Spanish / e / has two realizations in English: / e, з: /. English / e / is similar to the Spanish / e /, although the Spanish sound is relatively more close and more tense. English / e / does not occur in final positions.

In English there are two realizations of Spanish / i /, being / I, i: /. Spanish / i / is nearer / i: / than / I /. The English / I / is between Spanish / i / and / e /.

In English we find / o, o: / for Spanish / o /. / o / is similar to the Spanish sound, but slightly more open. However, Spanish has no equivalent phoneme to / o: / either in quality or quantity.

Finally, Spanish / u / has two realizations in English / U, u: /. Spanish / u / is more at the back and more tense than English / U /, which is moreover shorter than the Spanish sound. / u: / is more closed and more tense than Spanish / u /. Moreover, it is longer and the lip position is not so rounded.

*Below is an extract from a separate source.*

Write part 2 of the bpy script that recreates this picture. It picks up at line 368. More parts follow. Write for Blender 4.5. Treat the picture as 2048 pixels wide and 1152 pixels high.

We also find some differences between English and Spanish phonological systems regarding diphthongs. There is a difference regarding quality, as the vowel sounds in the English diphthongs do not correspond to the Spanish ones, especially those containing schwa. All English diphthongs are classified as falling, whereas in Spanish there are falling and rising diphthongs. Moreover, English diphthongs do not always occur in all positions. Some of them are restricted to be beginning, medial or final position. In Spanish, almost all diphthongs may occur in all positions. I would also like to point out that in Spanish there are no triphthongs.

To sum up, throughout this topic I have dealt with the difference between phonetics and phonology and between speech sound and phoneme; I have provided an overview of the process of speech production, presenting the different organs involved in that process. Then I have offered a classification of the vowel sounds, and a description of English vowel sounds. I have dealt with English diphthongs, and finally, in my last section I have established a comparison between English and Spanish vowel systems.